Electronic Structure and Optical Properties of Nb2O5 Photo-Catalyst Calculated By Density Functional Method

Abstract

Recently, there has been attempts to increase the photo-catalytic activities of Nb2O5 with the addition of carbon modifications [1-4]. It has been proposed that carbonate species on the modified Nb2O5 act as surface sensitizer, which extends the photo-catalytically active region of Nb2O5 into the visible range [1-3]. Experiments have shown the photo-catalytic activity of these carbon-modified Nb2O5 structures are higher than of non-carbon-modified Nb2O5 and carbon-modified meso-porous TiO2 [1]. These carbon-modified Nb2O5 structures are promising candidates for photo-catalytic water splitting and more research is needed to understand these materials at the atomic scale. Here, we propose a DFT study of carbon-modified Nb2O5 (001) plane. The aim of this study is to determine the source of activity gain through electronic structure calculations. First, ground state, density of states, energy band structures, and optical properties of carbon-modified Nb2O5 are calculated.
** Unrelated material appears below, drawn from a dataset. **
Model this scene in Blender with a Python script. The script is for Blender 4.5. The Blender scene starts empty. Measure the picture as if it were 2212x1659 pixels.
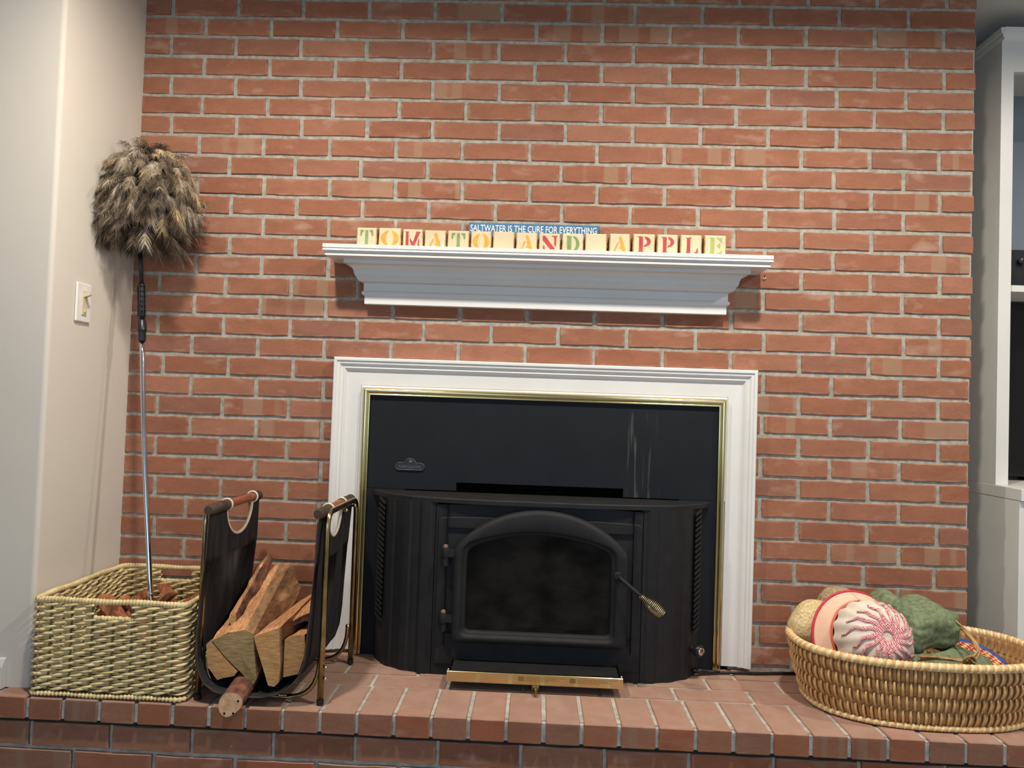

The electronic interaction between carbon and Nb2O5 will also be examined to determine its contribution to modify adsorption of intermediate species such as O2, H2, and OH. Band edge potentials and band gaps as calculated indicate the potential for driving the water cleavage reaction using solar energy. These results as presented point to a set of design guidelines for optimizations of photo-catalytic activity of Nb2O5.